At the same time there could easily be a legitimate concern about being in a hotel with some homeless.

With how effective bureaucracies can be at screening people the odds are great homeless with mental illness issues, serious addictions, wanted felons, or even severe attitude problems could end up securing a room next to a vacationing family or a business traveler.

And given this is Los Angeles, the district attorney may drop accused felons they won’t let the police lock up off at the Ritz Carlton if they have nowhere else to stay the night.

Again, rest assured such an attitude will trigger a “how dare you raise such a concern” push back.

Fair enough. You shouldn’t judge people by their status of being sheltered or unsheltered.

The reality, however, is people do.

If Los Angeles has a program in place forcing hotels to accept homeless when they have capacities, how difficult of a decision — or inconvenient — will it be for travelers to book a room in neighboring jurisdictions such as Long Beach or Glendale?

It is akin to telling the golden goose to shoo.

Hotels in the City of Los Angeles collect a 14 percent room tax.

This fiscal year that tax is expected to generate $660 million.

That’s around 9 percent of the city’s $7.33 billion in general fund revenue it projects it will collect this fiscal year.

It is also roughly two thirds of the $959 million Los Angeles will spend dealing with the 66,000 homeless on the streets of the city of 3.973 million residents.

Rest assured such a hotel rule will prompt more than a few people to opt to spend the night in hotels outside of Los Angeles.

Bet Great Wolf is happy they located an indoors resort in Garden Grove instead of Los Angeles.

Somehow the prospect of having homeless spend the night in vacant hotel rooms might put a big dent in their family-orientated  business.

Then there is the question of fairness.

If Airbnb is allowed to  compete with hotels to house tourists, business travelers and short-term guests who may be in town to do consulting work and such, then wouldn’t it only be right that they be included as well in the homeless housing program?

If they don’t have an available home rented by 2 p.m. on any given day, shouldn’t they also be required to accept homeless clutching vouchers issued by the city with a promise to pay market rent?

As for those vouchers, any wild guesses at how cumbersome and slow the process will be for hotel operators to redeem them for actual money from the City of Los Angeles?

The city, by the way, has not identified a funding source for such vouchers.

Perhaps they can slap a 10 percent surcharge on the rooms of paying hotel customers on top of the 14 percent room tax.

Then there are, shall we say, housekeeping issues.

Homeless shelters have protocols in place to address issues that come with living on the street from parasites and pets to what is done with personal belongings.
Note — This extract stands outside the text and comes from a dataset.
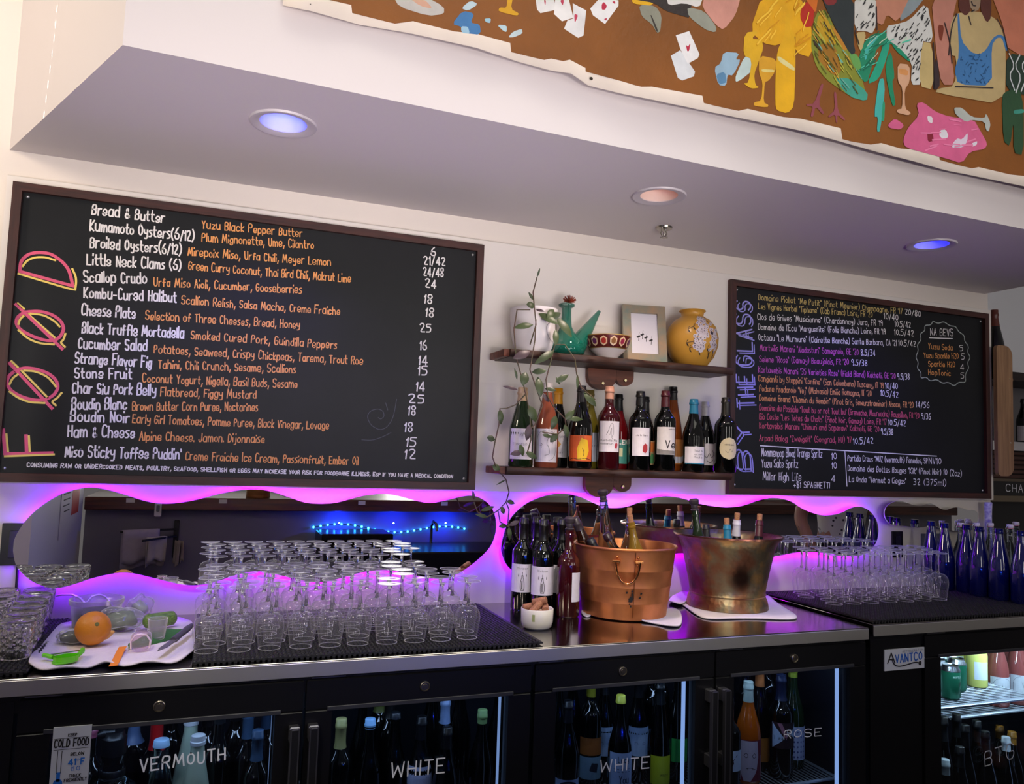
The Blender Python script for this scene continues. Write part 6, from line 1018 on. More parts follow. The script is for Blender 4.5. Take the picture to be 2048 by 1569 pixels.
W2 = [((1.0007,-0.46,0.7441), -.46, 'dark bottle with an arched label at the left of the second white door', 'burgundy', .292, '0a0c12', .2, [(.01, .085, 1.25, '9cb4e0', [('label_print', '14182a', L_([(-.7, .0), (-.7, .8), (0, .95), (.7, .8), (.7, 0)], wd=.006))])]),
 ((1.0289,-0.34,0.7399), -.33, 'dark bottle with a mint top at the back left', 'burgundy', .335, '88a8a0', .03, ()), ((1.0988,-0.3,0.7263), -.29, 'dark bottle with a navy top at the back', 'burgundy', .33, '20305a', .08, ()), ((1.1283,-0.36,0.7502), -.35, 'bottle with an olive capsule and a brown and blue label', 'bordeaux', .33, '7c7c20', .2, [(.10, .15, 1.2, '8a5020', ()), (.03, .095, 1.2, '7090a8', [('label_print', '182030', area_([(-.2, .4), (.4, .3), (.5, .7), (0, .75)]))])]),
 ((1.1658,-0.47,0.7529), -.47, 'bottle with a lime top and a label in flowing script', 'burgundy', .298, 'c4c84a', .07, lucy), ((1.1907,-0.34,0.7432), -.32, 'dark bottle with a pointed collar label behind the script label', 'burgundy', .32, '0c0e12', .2, mono('8aa0c0')), ((1.295,-0.36,0.7186), -.35, 'dark bottle with a triangular white label', 'burgundy', .31, '0c0e12', .2, mono('90a8cc')),
 ((1.3101,-0.45,0.7775), -.45, 'dark bottle with a lime green label by the second white door frame', 'flute', .322, '0a0e10', .2, [(.0, .115, 1.0, 'a8b820', [('label_print', '2a3010', T('MNTO', -.1, .6, .5, .006))])]), ((1.3798,-0.3,0.7312), -.29, 'bottle with a moss green capsule at the back', 'bordeaux', .34, '6c7020', .2, ()), ((1.4325,-0.27,0.7193), -.25, 'second bottle with a moss green capsule at the back', 'bordeaux', .34, '70741c', .2, ()), ((1.42,-0.38,0.7459), -.38, 'dark bottle with a bright green label by the light tube', 'burgundy', .32, 'b0b8bc', .03, [(.06, .13, .8, '2c9a48', ())])]
for px, y, l, k, h, c, cl, lab in W2: fb(px, y, l, 2, k, h, .0345, 'dark', c, lab, cl=cl)
face = [(.012, .135, 1.3, '6a1c34', [('label_art', 'b8b0c8', area_([(-.55, .0), (-.15, .0), (.25, .25), (.38, .6), (.3, .98), (-.85, .98), (-.85, .3)])), ('label_print', '1c1428', L_([(-.55, .62), (-.4, .7), (-.28, .62), (-.4, .56), (-.55, .62)], [(-.05, .62), (.1, .7), (.2, .62), (.08, .56), (-.05, .62)], [(-.4, .3), (-.2, .34), (.15, .30)], [(-.3, .32), (-.3, .28)], [(0, .33), (.0, .29)], wd=.0015)), ('label_script', 'd8b0b8', L_([(.7, .1), (.7, .6)], wd=.003))])]
W3 = [((1.5282,-0.5,0.7345), -.495, 'dark bottle with a small white guitar label by the handle', 'bordeaux', .27, .037, 'dark', '0a0c10', .2, [(.065, .125, 1.0, 'b8ccec', [('label_print', '3a1c24', many(area_([(-.4, .3), (-.1, .2), (.1, .4), (0, .6), (-.3, .55)]), L_([(0, .5), (.4, .8)], wd=.002)))])]),
 ((1.6278,-0.46,0.7537), -.46, 'orange wine bottle with a drawn face on its label', 'burgundy', .303, .039, 'orange', 'b0c0b4', .2, face), ((1.7342,-0.4,0.7536), -.385, 'dark bottle with an orange brown capsule and brown label', 'burgundy', .325, .037, 'dark', 'c87840', .2, [(.03, .105, 1.2, '9a6428', ())]),
 ((1.7565,-0.46,0.7683), -.455, 'dark bottle with a geometric pink and blue label lettered TR', 'bordeaux', .315, .039, 'dark', '1a2440', .25, [(.095, .175, 1.2, '2a1820', [('label_art', 'a8c4e8', area_([(-.95, .0), (-.95, .98), (-.1, .4)])), ('label_art', 'a8c4e8', area_([(.95, .98), (.95, .3), (.3, .55)])), ('label_art', '9a6a80', area_([(-.6, .98), (-.3, .98), (.1, .5), (0, .35)])), ('label_print', 'd8e0f0', T('R', .05, .35, .5, .022, .002)), ('label_print', '0c0a10', T('T regno', -.85, .5, .35, .010, .0015))])]),
 ((1.8537,-0.42,0.7511), -.40, 'pale green bottle with an olive capsule and a dotted label', 'burgundy', .325, .038, 'green', '90a030', .12, [(.03, .135, 1.25, 'b0bce0', [('label_print', '28387a', many(*[area_([(u - .06, v), (u, v + .035), (u + .06, v), (u, v - .035)]) for u in (-.75, -.5, -.25, 0, .25, .5, .75) for v in (.1, .25, .4, .55, .7, .85)]))])]),
 ((1.7588,-0.3,0.7334), -.28, 'dark bottle with a navy capsule at the back left', 'bordeaux', .33, .036, 'dark', '1c2840', .2, ()), ((1.8595,-0.3,0.7319), -.27, 'dark bottle with a navy capsule at the back centre', 'bordeaux', .33, .036, 'dark', '1c3050', .2, ())]
for px, y, l, k, h, r, gl, c, cl, lab in W3: fb(px, y, l, 3, k, h, r, gl, c, lab, cl=cl)
# words drawn on the doors, the sticker and the nameplate
dd = [o for o in COL.objects if o.name.split('.')[0] == 'door']; yg = -.6002
def on_door(d, txt, a, b, h, wd=.0034, nm_='chalk_word', jit=.25): return write(MB(), txt, a, b, h, wd, flat(yg), jit).build(nm_, M('e0e4ec', .6), d)
A = [(-0.1036,0.7202),(0.0716,0.7287)]; on_door(dd[0], 'VERMOUTH', (A[0][0], A[0][1]), A[1], .026)
A = [(0.4588,0.646),(0.5936,0.6432)]; on_door(dd[1], 'WHITE', A[0], A[1], .034)
A = [(1.034,0.5966),(1.185,0.5909)]; on_door(dd[2], 'WHITE', A[0], A[1], .030)
A = [(1.649,0.6265),(1.789,0.6222)]; on_door(dd[3], 'ROSE', A[0], A[1], .022, .0024)
A = [(2.485,0.4584),(2.623,0.4702)]; on_door(dd[4], 'BTG', A[0], A[1], .048, .0034)
d = dd[0]; S = [(-0.2765,0.8332),(-0.2038,0.8308),(-0.1979,0.6366),(-0.2741,0.6464)]
x0, x1, zt_ = S[0][0], S[1][0], S[0][1]; ht = .175; ys = -.6103
st = MB().box(x0, x1, ys, -.6062, zt_ - ht, zt_).build('temperature_sticker', M('c8ccd2', .5), d); WW = x1 - x0
def sx(f): return x0 + WW * f
def sz(f): return zt_ - ht * f
fl = flat(ys - .0006)
m = MB(); write(m, 'KEEP', (sx(.40), sz(.115)), (sx(.62), sz(.115)), .0055, .0014, fl, 0); write(m, 'COLD FOOD', (sx(.06), sz(.235)), (sx(.94), sz(.235)), .0155, .0026, fl, 0); m.stroke([(sx(.05), sz(.135)), (sx(.95), sz(.135))], .001, fl); m.stroke([(sx(.05), sz(.265)), (sx(.95), sz(.265))], .001, fl)
write(m, 'BELOW', (sx(.50), sz(.345)), (sx(.84), sz(.345)), .006, .0014, fl, 0); write(m, 'CHECK', (sx(.50), sz(.60)), (sx(.80), sz(.60)), .0058, .0013, fl, 0); write(m, 'FREQUENTLY', (sx(.38), sz(.65)), (sx(.96), sz(.65)), .0058, .0013, fl, 0)
for k in range(3): m.stroke([(sx(.06), sz(.74 + .022 * k)), (sx(.42), sz(.74 + .022 * k))], .0007, fl); m.stroke([(sx(.60), sz(.72 + .022 * k)), (sx(.94), sz(.72 + .022 * k))], .0007, fl)
m.stroke([(sx(.16), sz(.54)), (sx(.16), sz(.28))], .0011, fl); m.stroke([(sx(.27), sz(.54)), (sx(.27), sz(.28))], .0011, fl); m.build('black_print', INK, st)
m = MB(); write(m, '41', (sx(.46), sz(.455)), (sx(.64), sz(.455)), .012, .0026, fl, 0); write(m, 'F', (sx(.78), sz(.455)), (sx(.86), sz(.455)), .012, .0026, fl, 0); m.stroke([(sx(.70) + .0022 * math.cos(k), sz(.40) + .0022 * math.sin(k)) for k in range(7)], .0008, fl); write(m, '(5 C)', (sx(.54), sz(.52)), (sx(.76), sz(.52)), .0065, .0011, fl, 0)
m.add([fl(sx(.215) + .009 * math.cos(PI * k / 8), sz(.66) + .009 * math.sin(PI * k / 8)) for k in range(16)], [tuple(range(16))]); m.add([fl(sx(.165), sz(.64)), fl(sx(.265), sz(.64)), fl(sx(.265), sz(.53)), fl(sx(.165), sz(.53))], [(0, 1, 2, 3)]); m.build('blue_print', M('1c6cc8', .5), st)
fr2 = bpy.data.objects['back_bar_fridge.001']; S = [(2.051,0.8595),(2.223,0.8644),(2.224,0.7953),(2.052,0.7953)]; yq = -.594
x0, x1, z1, z0 = S[0][0], S[1][0], (S[0][1] + S[1][1]) / 2, (S[2][1] + S[3][1]) / 2
npl = MB().box(x0, x1, yq, -.5902, z0, z1).build('nameplate', M('d4d6da', .4), fr2); WW, HH = x1 - x0, z1 - z0; fl = flat(yq - .0006)
m = MB(); write(m, 'VANTCO', (x0 + WW * .27, z0 + HH * .36), (x0 + WW * .93, z0 + HH * .42), HH * .36, .0042, fl, 0); m.build('blue_lettering', M('1c5cb8', .5), npl)
m = MB(); write(m, 'A', (x0 + WW * .07, z0 + HH * .36), (x0 + WW * .25, z0 + HH * .36), HH * .46, .0048, fl, 0); m.stroke(chaikin([(x0 + WW * .18, z0 + HH * .5), (x0 + WW * .24, z0 + HH * .24), (x0 + WW * .36, z0 + HH * .16), (x0 + WW * .55, z0 + HH * .22), (x0 + WW * .75, z0 + HH * .32), (x0 + WW * .90, z0 + HH * .24)]), .004, fl); m.add([fl(x0 + WW * .88 + .007 * math.cos(PI * k / 6), z0 + HH * .25 + .007 * math.sin(PI * k / 6)) for k in range(12)], [tuple(range(12))]); m.build('black_lettering', INK, npl)
m = MB(); write(m, 'REFRIGERATION', (x0 + WW * .44, z0 + HH * .80), (x0 + WW * .96, z0 + HH * .84), HH * .10, .0009, fl, 0); m.build('grey_lettering', M('6a6a70', .5), npl)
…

There is also the real possibility homeless will have more wear and tear on rooms.

And in the event they damage something, who foots the bill?

Anyone who believes the city would cheerfully do so without fighting the issue and forcing claims to be filled obviously have never dealt with entrenched bureaucracy in California.

Then there is the question of whether it makes any sense based on what taxpayers pay for.

A hotel room renting at a market rate of $50 a night generates $18,250 a year if it is always occupied,

At $140 a night it would be $51,110 a year.

There is a Washington state firm that sells prefab 64 square foot “pallet houses” for $6,000 apiece that have sleeping accommodations for two people.

 You could house 12 times as many people — assuming two people to a hotel room — by the time you fork over market rate payments on one $50 room and one $140 room over the course of a year.

 The Bonaventure— downtown LA’s iconic hotel —was not designed to be a homeless shelter.

Nor do people forking  over $159 a night  and up for a room at the Bonaventure expect the hotel to be a makeshift homeless shelter.